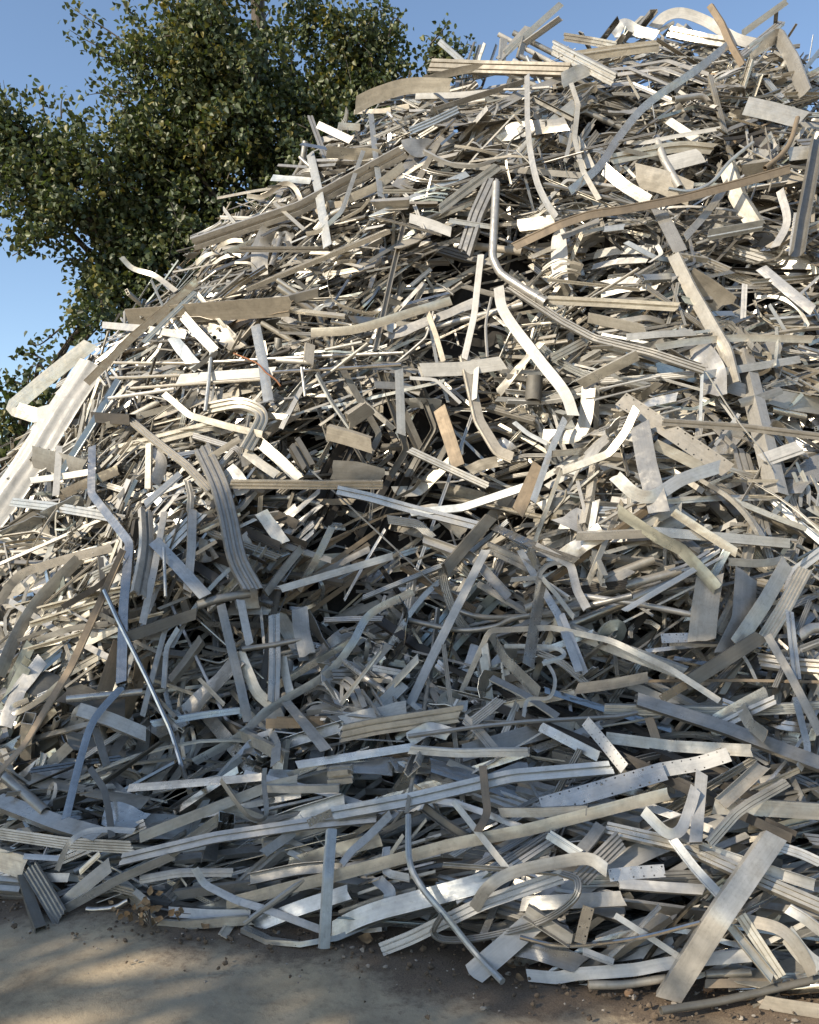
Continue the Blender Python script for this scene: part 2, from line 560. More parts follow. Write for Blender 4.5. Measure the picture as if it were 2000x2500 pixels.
# ------------------------------------------------------------------ ground: one sheet, fine near the camera
def build_ground():
    gx = np.concatenate([[-900, -200, -60, -25], np.arange(-12, -5.01, .5), np.arange(-4.9, 5, .1), np.arange(5, 12.01, .5), [25, 60, 200, 900]])
    gy = np.concatenate([[-900, -200, -60, -20, -8, -3, 0], np.arange(.5, 2.3, .3), np.arange(2.4, 6.01, .08), np.arange(6.5, 14.01, .5), [20, 40, 90, 250, 900]])
    X, Y = np.meshgrid(gx, gy)
    near = np.exp(-((X / 9) ** 2 + ((Y - 4) / 9) ** 2))
    rise = np.clip((Y - (np.interp(X, _tx, _ty) - .25)) / .3, 0, 1) * np.exp(-(X / 7) ** 2) * (Y < 9)
    Z = rise * (.014 + .006 * np.sin(19 * X + 7 * Y) + .005 * np.sin(31 * Y - 13 * X)) + near * .012 * (np.sin(1.7 * X + .6 * Y) + np.sin(2.9 * Y - 1.1 * X + 1) + .5 * np.sin(5.3 * X + 3.9 * Y)) - .02
    ny, nx = X.shape
    V = np.stack([X, Y, Z], -1).reshape(-1, 3)
    F = [(j * nx + i, j * nx + i + 1, (j + 1) * nx + i + 1, (j + 1) * nx + i) for j in range(ny - 1) for i in range(nx - 1)]
    me = bpy.data.meshes.new("ground")
    me.from_pydata(V.tolist(), [], F)
    me.materials.append(M_GROUND)
    toe = np.interp(V[:, 0], _tx, _ty)
    edge = .16 + .09 * np.sin(2.1 * V[:, 0] + 1) + .06 * np.sin(5.3 * V[:, 0]) + .04 * np.sin(13 * V[:, 0] + 2)
    soil = np.clip((V[:, 1] - (toe - edge - .18)) / .36, 0, 1)
    T = me.attributes.new('soil', 'FLOAT', 'POINT')
    T.data.foreach_set('value', soil.astype(np.float32))
    me.polygons.foreach_set('use_smooth', np.ones(len(F), dtype=bool))
    o = bpy.data.objects.new("ground", me)
    COL.objects.link(o)
    tag(o, "packed brown-grey dirt and concrete yard in front of the scrap heap", kind='structure')
build_ground()

# ------------------------------------------------------------------ trees
GREENS = [(.060, .082, .030), (.076, .098, .036), (.044, .064, .028), (.094, .114, .042), (.110, .118, .042), (.066, .086, .044)]
YELLOW = [(.21, .175, .042), (.15, .14, .04), (.115, .12, .038)]

class Leaves:
    def __init__(s, seed):
        s.c, s.d, s.n, s.l, s.col = [], [], [], [], []
        s.r = np.random.default_rng(seed)
    def put(s, centres, down, size, cols):
        """scatter deltoid leaves: centres (N,3); down = bias of the tip direction"""
        n = len(centres)
        d = s.r.normal(size=(n, 3)) * .75 + down
        d /= np.linalg.norm(d, axis=1, keepdims=True)
        q = s.r.normal(size=(n, 3))
        s.c.append(centres); s.d.append(d); s.n.append(q)
        s.l.append(size * s.r.uniform(.65, 1.25, n))
        s.col.append(cols)
    def build(s, name, parent):
        c, d, q, l, col = map(np.concatenate, (s.c, s.d, s.n, s.l, s.col))
        w = np.cross(d, q)
        w /= np.linalg.norm(w, axis=1, keepdims=True)
        n = np.cross(w, d)
        l = l[:, None]
        fold = s.r.uniform(.08, .3, (len(c), 1))
        V = np.stack([c, c + d * l * .16 + w * l * .36 + n * l * fold * .8, c + d * l * .52 + w * l * .34 + n * l * fold * .7, c + d * l - n * l * .15, c + d * l * .52 - w * l * .34 + n * l * fold * .7, c + d * l * .16 - w * l * .36 + n * l * fold * .8], 1)
        N = len(c)
        b = np.arange(N)[:, None] * 6
        F = np.concatenate([b + np.array([[0, 1, 2, 3]]), b + np.array([[0, 3, 4, 5]])])
        me = bpy.data.meshes.new(name)
        me.vertices.add(N * 6)
        o0 = np.array(parent.location)
        me.vertices.foreach_set('co', (V.reshape(-1, 3) - o0).astype(np.float32).ravel())
        me.loops.add(len(F) * 4)
        me.loops.foreach_set('vertex_index', F.astype(np.int32).ravel())
        me.polygons.add(len(F))
        me.polygons.foreach_set('loop_start', np.arange(len(F), dtype=np.int32) * 4)
        me.materials.append(M_LEAF)
        T = me.attributes.new('tint', 'FLOAT_COLOR', 'POINT')
        cc = np.concatenate([col, np.ones((N, 1))], 1)
        T.data.foreach_set('color', np.repeat(cc, 6, 0).astype(np.float32).ravel())
        me.update(calc_edges=True)
        me.validate()
        ob = bpy.data.objects.new(name, me)
        COL.objects.link(ob)
        ob.parent = parent
        return ob

def pick_cols(r, n, yellow):
    g = np.array(GREENS)[r.integers(0, len(GREENS), n)] * r.uniform(.75, 1.3, (n, 1))
    y = np.array(YELLOW)[r.integers(0, len(YELLOW), n)]
    return np.where(r.random((n, 1)) < yellow, y, g)

def limb(mb, a, b, r0, r1, sag, rr, n=7):
    a, b = np.asarray(a, float), np.asarray(b, float)
    t = np.linspace(0, 1, n)[:, None]
    mid = np.array([rr.uniform(-1, 1), rr.uniform(-1, 1), sag]) * np.linalg.norm(b - a) * .12
    P = a + (b - a) * t + mid * (np.sin(t * math.pi))
    sweep(mb, P, (0.3, 1, .2), (circ(1.0, 7), [list(range(7))], [tuple(range(7))]), (.2, .2, .2), scale=np.linspace(r0, r1, n))
    return P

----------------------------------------

▸ WHAT YOU WILL DO
Write out each line of the data exactly; the images should be left out.

▸ TASK SOLUTION
Continue the Blender Python script for this scene: part 2, from line 560. More parts follow. Write for Blender 4.5. Measure the picture as if it were 2000x2500 pixels.
# ------------------------------------------------------------------ ground: one sheet, fine near the camera
def build_ground():
    gx = np.concatenate([[-900, -200, -60, -25], np.arange(-12, -5.01, .5), np.arange(-4.9, 5, .1), np.arange(5, 12.01, .5), [25, 60, 200, 900]])
    gy = np.concatenate([[-900, -200, -60, -20, -8, -3, 0], np.arange(.5, 2.3, .3), np.arange(2.4, 6.01, .08), np.arange(6.5, 14.01, .5), [20, 40, 90, 250, 900]])
    X, Y = np.meshgrid(gx, gy)
    near = np.exp(-((X / 9) ** 2 + ((Y - 4) / 9) ** 2))
    rise = np.clip((Y - (np.interp(X, _tx, _ty) - .25)) / .3, 0, 1) * np.exp(-(X / 7) ** 2) * (Y < 9)
    Z = rise * (.014 + .006 * np.sin(19 * X + 7 * Y) + .005 * np.sin(31 * Y - 13 * X)) + near * .012 * (np.sin(1.7 * X + .6 * Y) + np.sin(2.9 * Y - 1.1 * X + 1) + .5 * np.sin(5.3 * X + 3.9 * Y)) - .02
    ny, nx = X.shape
    V = np.stack([X, Y, Z], -1).reshape(-1, 3)
    F = [(j * nx + i, j * nx + i + 1, (j + 1) * nx + i + 1, (j + 1) * nx + i) for j in range(ny - 1) for i in range(nx - 1)]
    me = bpy.data.meshes.new("ground")
    me.from_pydata(V.tolist(), [], F)
    me.materials.append(M_GROUND)
    toe = np.interp(V[:, 0], _tx, _ty)
    edge = .16 + .09 * np.sin(2.1 * V[:, 0] + 1) + .06 * np.sin(5.3 * V[:, 0]) + .04 * np.sin(13 * V[:, 0] + 2)
    soil = np.clip((V[:, 1] - (toe - edge - .18)) / .36, 0, 1)
    T = me.attributes.new('soil', 'FLOAT', 'POINT')
    T.data.foreach_set('value', soil.astype(np.float32))
    me.polygons.foreach_set('use_smooth', np.ones(len(F), dtype=bool))
    o = bpy.data.objects.new("ground", me)
    COL.objects.link(o)
    tag(o, "packed brown-grey dirt and concrete yard in front of the scrap heap", kind='structure')
build_ground()

# ------------------------------------------------------------------ trees
GREENS = [(.060, .082, .030), (.076, .098, .036), (.044, .064, .028), (.094, .114, .042), (.110, .118, .042), (.066, .086, .044)]
YELLOW = [(.21, .175, .042), (.15, .14, .04), (.115, .12, .038)]

class Leaves:
    def __init__(s, seed):
        s.c, s.d, s.n, s.l, s.col = [], [], [], [], []
        s.r = np.random.default_rng(seed)
    def put(s, centres, down, size, cols):
        """scatter deltoid leaves: centres (N,3); down = bias of the tip direction"""
        n = len(centres)
        d = s.r.normal(size=(n, 3)) * .75 + down
        d /= np.linalg.norm(d, axis=1, keepdims=True)
        q = s.r.normal(size=(n, 3))
        s.c.append(centres); s.d.append(d); s.n.append(q)
        s.l.append(size * s.r.uniform(.65, 1.25, n))
        s.col.append(cols)
    def build(s, name, parent):
        c, d, q, l, col = map(np.concatenate, (s.c, s.d, s.n, s.l, s.col))
        w = np.cross(d, q)
        w /= np.linalg.norm(w, axis=1, keepdims=True)
        n = np.cross(w, d)
        l = l[:, None]
        fold = s.r.uniform(.08, .3, (len(c), 1))
        V = np.stack([c, c + d * l * .16 + w * l * .36 + n * l * fold * .8, c + d * l * .52 + w * l * .34 + n * l * fold * .7, c + d * l - n * l * .15, c + d * l * .52 - w * l * .34 + n * l * fold * .7, c + d * l * .16 - w * l * .36 + n * l * fold * .8], 1)
        N = len(c)
        b = np.arange(N)[:, None] * 6
        F = np.concatenate([b + np.array([[0, 1, 2, 3]]), b + np.array([[0, 3, 4, 5]])])
        me = bpy.data.meshes.new(name)
        me.vertices.add(N * 6)
        o0 = np.array(parent.location)
        me.vertices.foreach_set('co', (V.reshape(-1, 3) - o0).astype(np.float32).ravel())
        me.loops.add(len(F) * 4)
        me.loops.foreach_set('vertex_index', F.astype(np.int32).ravel())
        me.polygons.add(len(F))
        me.polygons.foreach_set('loop_start', np.arange(len(F), dtype=np.int32) * 4)
        me.materials.append(M_LEAF)
        T = me.attributes.new('tint', 'FLOAT_COLOR', 'POINT')
        cc = np.concatenate([col, np.ones((N, 1))], 1)
        T.data.foreach_set('color', np.repeat(cc, 6, 0).astype(np.float32).ravel())
        me.update(calc_edges=True)
        me.validate()
        ob = bpy.data.objects.new(name, me)
        COL.objects.link(ob)
        ob.parent = parent
        return ob

def pick_cols(r, n, yellow):
    g = np.array(GREENS)[r.integers(0, len(GREENS), n)] * r.uniform(.75, 1.3, (n, 1))
    y = np.array(YELLOW)[r.integers(0, len(YELLOW), n)]
    return np.where(r.random((n, 1)) < yellow, y, g)

def limb(mb, a, b, r0, r1, sag, rr, n=7):
    a, b = np.asarray(a, float), np.asarray(b, float)
    t = np.linspace(0, 1, n)[:, None]
    mid = np.array([rr.uniform(-1, 1), rr.uniform(-1, 1), sag]) * np.linalg.norm(b - a) * .12
    P = a + (b - a) * t + mid * (np.sin(t * math.pi))
    sweep(mb, P, (0.3, 1, .2), (circ(1.0, 7), [list(range(7))], [tuple(range(7))]), (.2, .2, .2), scale=np.linspace(r0, r1, n))
    return P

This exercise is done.